§ **DIRECTIVE**
Pictures stay out of this copy; please retype only the lines from the start of the records through the line with "M['bolt'], sc_, bevel=0.0008)".

[Scene script records]
'''

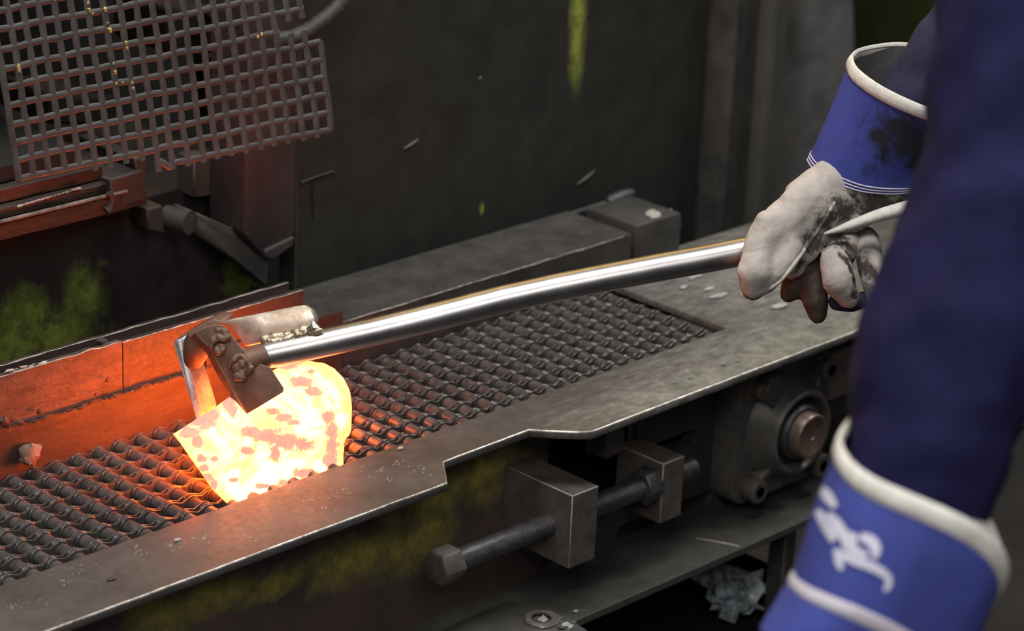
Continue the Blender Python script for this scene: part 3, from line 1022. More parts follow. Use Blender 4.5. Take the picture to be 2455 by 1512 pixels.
thread(1.70, 2.06, 0.0122, 0.0034).build('threaded_shank', M['bolt'], sc_)
MB().lathe([(0.0165, 0), (0.0195, 0.0025), (0.0195, 0.026), (0.0185, 0.027)], so + V((0, 0, 0)), (1, 0, 0), 6).build('hex_head', M['block'], sc_, bevel=0.0008)
MB().lathe([(0.018, 0), (0.0205, 0.002), (0.0205, 0.020), (0.018, 0.022)], V((1.975, so.y, so.z)), (1, 0, 0), 6).build('lock_nut', M['bolt'], sc_, bevel=0.0008)

# ------------------------------------------------------------------ clamp plate with socket screw at the bottom
cp = thing('clamp_plate', (1.80, 1.73, ZC - 0.205), 'round nosed clamp plate lying on the ledge with a recessed hex screw', 'clamp')
zc = -0.192
poly = [PZ(p[0], p[1], zc) for p in ((1040, 1520), (1120, 1478), (1170, 1458), (1205, 1445), (1245, 1442), (1290, 1448), (1322, 1460), (1350, 1476), (1388, 1496), (1440, 1530), (1300, 1640), (900, 1600))]
MB().prism(poly, (0, 0, -0.018)).build('plate', M['ledge'], cp, bevel=0.002, segs=2)
cb = PZ(1297, 1487, zc)
MB().lathe([(0.0095, 0.0030), (0.0135, 0.0042), (0.0165, 0.0040), (0.0180, 0.0025), (0.0182, -0.002)], cb, (0, 0, 1), 32, cap=False).build('screw_rim', M['block'], cp)
MB().lathe([(0.0112, 0.0042), (0.010, -0.004), (0.002, -0.0045)], cb, (0, 0, 1), 6, cap=False).build('hex_recess', M['black'], cp)
MB().tube([cb + V((0.0183 * math.cos(a), 0.0183 * math.sin(a), 0.0018)) for a in (math.radians(-140 + 8 * i) for i in range(14))], 0.0006, 6).build('worn_rim_line', M['edge'], cp)
q = PZ(1302, 1488, zc + 0.001)
MB().ball(q, 0.0062, 8, (0.9, 0.9, 0.8), 0.8).build('metal_chip', M['ash'], cp)
for (px, py, r) in ((1345, 1482, 0.004), (1360, 1500, 0.006), (1350, 1505, 0.005), (1372, 1492, 0.004)):
    MB().ball(PZ(px, py, zc), r, 8, (1.3, 1, 0.5), 0.7).build('spatter', M['ash'] if r > 0.0055 else M['ledge'], cp)

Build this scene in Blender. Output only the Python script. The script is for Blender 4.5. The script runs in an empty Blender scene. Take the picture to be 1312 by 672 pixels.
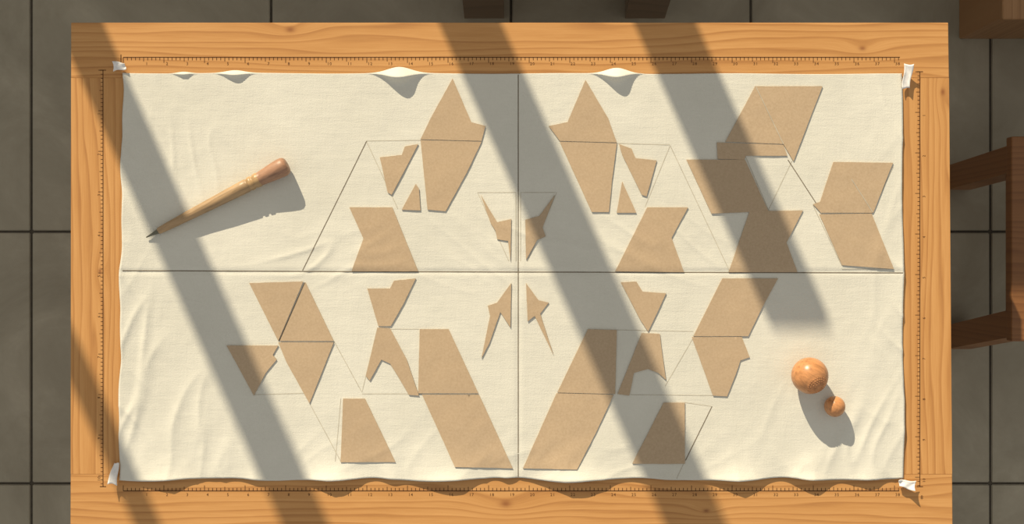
import bpy, bmesh, math, random
from mathutils import Vector, noise, Matrix
from mathutils.geometry import delaunay_2d_cdt
random.seed(4)
S=0.0015; TZ=0.75; CAMH=2.4
def W(px,py,h=0.0): return ((px-656)*S,(336-py)*S,TZ+h*S)
scn=bpy.context.scene
scn.view_settings.view_transform='Standard'

# ---------------------------------------------------------------- helpers
def new_obj(name,verts,faces,mat=None,parent=None,smooth=False):
    me=bpy.data.meshes.new(name); me.from_pydata(verts,[],faces); me.update()
    ob=bpy.data.objects.new(name,me); scn.collection.objects.link(ob)
    if mat: me.materials.append(mat)
    if parent: ob.parent=parent
    if smooth:
        for p in me.polygons: p.use_smooth=True
    return ob
def empty(name,loc=(0,0,0)):
    e=bpy.data.objects.new(name,None); e.location=(0,0,0); scn.collection.objects.link(e); e.empty_display_size=0.1
    return e
def box(name,x0,x1,y0,y1,z0,z1,mat,parent=None,bev=0.0):
    bm=bmesh.new(); bmesh.ops.create_cube(bm,size=1)
    for v in bm.verts:
        v.co=Vector(((x0+x1)/2+v.co.x*(x1-x0),(y0+y1)/2+v.co.y*(y1-y0),(z0+z1)/2+v.co.z*(z1-z0)))
    if bev>0: bmesh.ops.bevel(bm,geom=bm.edges[:],offset=bev,segments=3,affect='EDGES',profile=0.6)
    me=bpy.data.meshes.new(name); bm.to_mesh(me); bm.free()
    ob=bpy.data.objects.new(name,me); scn.collection.objects.link(ob); me.materials.append(mat)
    if parent: ob.parent=parent
    return ob

class NT:
    def __init__(s,name):
        s.m=bpy.data.materials.new(name); s.m.use_nodes=True; s.t=s.m.node_tree; s.n=s.t.nodes
        s.b=s.n['Principled BSDF']
    def node(s,t,**k):
        n=s.n.new(t)
        for a,v in k.items(): setattr(n,a,v)
        return n
    def link(s,a,b): s.t.links.new(a,b)
    def inp(s,sock,v):
        if isinstance(v,bpy.types.NodeSocket): s.link(v,sock)
        else: sock.default_value=v
    def math(s,op,a,b=0.0,c=None):
        n=s.node('ShaderNodeMath',operation=op); s.inp(n.inputs[0],a); s.inp(n.inputs[1],b)
        if c is not None: s.inp(n.inputs[2],c)
        return n.outputs[0]
    def pos(s):
        return s.node('ShaderNodeTexCoord').outputs['Object']
    def mapping(s,v,scale):
        n=s.node('ShaderNodeMapping'); s.link(v,n.inputs[0]); n.inputs['Scale'].default_value=scale; return n.outputs[0]
    def noise(s,v,scale,detail=4,rough=0.5,dist=0.0):
        n=s.node('ShaderNodeTexNoise'); s.link(v,n.inputs['Vector']); n.inputs['Scale'].default_value=scale
        n.inputs['Detail'].default_value=detail; n.inputs['Roughness'].default_value=rough; n.inputs['Distortion'].default_value=dist
        return n.outputs['Fac']
    def ramp(s,f,stops):
        n=s.node('ShaderNodeValToRGB'); s.link(f,n.inputs[0]); e=n.color_ramp.elements
        while len(e)<len(stops): e.new(0.5)
        for i,(p,c) in enumerate(stops):
            e[i].position=p; e[i].color=(*c,1) if len(c)==3 else c
        return n.outputs[0]
    def mix(s,f,a,b,mode='MIX'):
        n=s.node('ShaderNodeMix',data_type='RGBA',blend_type=mode); s.inp(n.inputs[0],f)
        for sock,v in ((n.inputs[6],a),(n.inputs[7],b)):
            if isinstance(v,tuple): sock.default_value=(*v,1) if len(v)==3 else v
            else: s.link(v,sock)
        return n.outputs[2]
    def bump(s,h,strength,dist):
        n=s.node('ShaderNodeBump'); s.link(h,n.inputs['Height']); n.inputs['Strength'].default_value=strength
        n.inputs['Distance'].default_value=dist; s.link(n.outputs[0],s.b.inputs['Normal'])
    def out(s,col,rough=0.6,spec=0.3):
        s.inp(s.b.inputs['Base Color'],(*col,1) if isinstance(col,tuple) else col)
        s.inp(s.b.inputs['Roughness'],rough); s.b.inputs['Specular IOR Level'].default_value=spec
        return s.m

# ---------------------------------------------------------------- materials
def pine(name,along='X',knots=(),base=((0.63,0.345,0.13),(0.50,0.245,0.078),(0.30,0.12,0.033)),off=0.0,rings=26):
    t=NT(name); p=t.pos()
    sep=t.node('ShaderNodeSeparateXYZ'); t.link(p,sep.inputs[0])
    A,B=(sep.outputs[0],sep.outputs[1]) if along=='X' else (sep.outputs[1],sep.outputs[0])
    b=B; darkk=None
    for (kx,ky,r) in knots:
        ka,kb=(kx,ky) if along=='X' else (ky,kx)
        da=t.math('SUBTRACT',A,ka); db=t.math('SUBTRACT',B,kb)
        e=t.math('ADD',t.math('POWER',t.math('ABSOLUTE',t.math('MULTIPLY',da,0.33/r)),2.0),t.math('POWER',t.math('ABSOLUTE',t.math('MULTIPLY',db,0.9/r)),2.0))
        g=t.math('EXPONENT',t.math('MULTIPLY',e,-0.5))
        b=t.math('ADD',b,t.math('MULTIPLY',g,r*1.4))
        e2=t.math('ADD',t.math('POWER',t.math('ABSOLUTE',t.math('MULTIPLY',da,1.5/r)),2.0),t.math('POWER',t.math('ABSOLUTE',t.math('MULTIPLY',db,2.4/r)),2.0))
        g2=t.math('EXPONENT',t.math('MULTIPLY',e2,-1.0))
        darkk=g2 if darkk is None else t.math('MAXIMUM',darkk,g2)
    cmb=t.node('ShaderNodeCombineXYZ'); t.link(t.math('MULTIPLY',A,0.10),cmb.inputs[0]); t.link(t.math('ADD',b,off),cmb.inputs[1])
    v=cmb.outputs[0]
    warp=t.noise(v,9,3,0.5)
    bb=t.math('ADD',t.math('ADD',b,off),t.math('MULTIPLY',t.math('SUBTRACT',warp,0.5),0.14))
    saw=t.math('FRACT',t.math('MULTIPLY',bb,rings*2.2))
    ring=t.ramp(saw,[(0,(0.15,)*3),(0.55,(0.40,)*3),(0.88,(1,)*3),(1.0,(0.15,)*3)])
    mod=t.noise(v,30,3,0.6)
    cmb2=t.node('ShaderNodeCombineXYZ'); t.link(t.math('MULTIPLY',A,0.03),cmb2.inputs[0]); t.link(b,cmb2.inputs[1])
    fib=t.noise(cmb2.outputs[0],420,4,0.7)
    f=t.math('ADD',t.math('MULTIPLY',ring,0.36),t.math('ADD',t.math('MULTIPLY',mod,0.32),t.math('MULTIPLY',fib,0.42)))
    c=t.ramp(f,[(0.30,base[0]),(0.56,base[1]),(0.90,base[2])])
    big=t.noise(p,3,2); c=t.mix(t.math('MULTIPLY',big,0.30),c,(base[0][0]*1.03,base[0][1]*1.06,base[0][2]*1.12))
    if darkk is not None: c=t.mix(t.math('MULTIPLY',darkk,0.7),c,(0.20,0.06,0.02))
    t.bump(f,0.12,0.001)
    return t.out(c,0.48,0.35)
def K(px,py,r): 
    x,y,z=W(px,py); return (x,y,r*S)
M_rail=pine('pine_rail','X',[K(372,38,9),K(1105,62,7),K(648,646,11),K(905,655,6)])
M_stile=pine('pine_stile','Y',[K(128,348,6),K(1208,118,7)],off=0.37)
M_leg=pine('pine_leg','X',[],off=0.2)
M_stool=pine('stool_wood','X',[],base=((0.26,0.12,0.045),(0.20,0.085,0.03),(0.13,0.05,0.018)))
M_box=pine('chest_wood','Y',[],base=((0.36,0.20,0.09),(0.28,0.145,0.06),(0.18,0.09,0.035)))
M_darkstool=pine('dark_stool_wood','X',[],base=((0.17,0.12,0.075),(0.14,0.098,0.06),(0.11,0.075,0.045)))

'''

§ **SOLUTION FOR THIS TASK**
Continue the Blender Python script for this scene: part 3, from line 1022. More parts follow. Use Blender 4.5. Take the picture to be 2455 by 1512 pixels.
thread(1.70, 2.06, 0.0122, 0.0034).build('threaded_shank', M['bolt'], sc_)
MB().lathe([(0.0165, 0), (0.0195, 0.0025), (0.0195, 0.026), (0.0185, 0.027)], so + V((0, 0, 0)), (1, 0, 0), 6).build('hex_head', M['block'], sc_, bevel=0.0008)
MB().lathe([(0.018, 0), (0.0205, 0.002), (0.0205, 0.020), (0.018, 0.022)], V((1.975, so.y, so.z)), (1, 0, 0), 6).build('lock_nut', M['bolt'], sc_, bevel=0.0008)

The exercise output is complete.